The morning sunrise brought cold temps and a lot of dew. The grass was slippery and the descents were teeth chattering. I started eating gel packs like they were the best omelets I'd ever seen. I wanted to load up on calories the best I could for the closing push. I'd ride to 8:00 a.m. unless something told me not to. As the day opened up before me, with the sunshine pouring in, I saw things that I had been riding past all night; horses, beautiful homes, roads, and gorgeous forests. I really loved this course!

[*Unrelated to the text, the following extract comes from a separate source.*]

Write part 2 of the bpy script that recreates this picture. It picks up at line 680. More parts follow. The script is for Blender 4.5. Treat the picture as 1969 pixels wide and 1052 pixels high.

7:00 a.m. had me pulling in on what was typically about a 50-53 minute lap. In other words, I had enough time to go one more time if the need was there. Going one more time was a great idea, but the fact is about 20 minutes previous to the close of the 7:00 a.m. lap I experienced a complete physical shut down. It was like my brain did the math regarding that final lap, you know the part of the brain responsible for energy output, it determined that enough had been doled out, no more would be supplied, the game was over. I couldn't believe it, the internal dialogue went something like this, "bridge to engine room - more power, more power damnit!"...No response. So, after learning that there'd be no response from the engine room I checked in with the timing crew and asked about the leader(s). There was one man out in front and he had left for his final lap about 20 minutes ago. There would be no reason to give chase, my night was over and good enough for 2nd place. I was satisfied.
When my mind wanders back to this race I can't help but think about riding through those fields, looking up at all those stars, loving the dark, loving The 12 Hours of Pitch Black Single Track. The WEMS' shining star. What a night!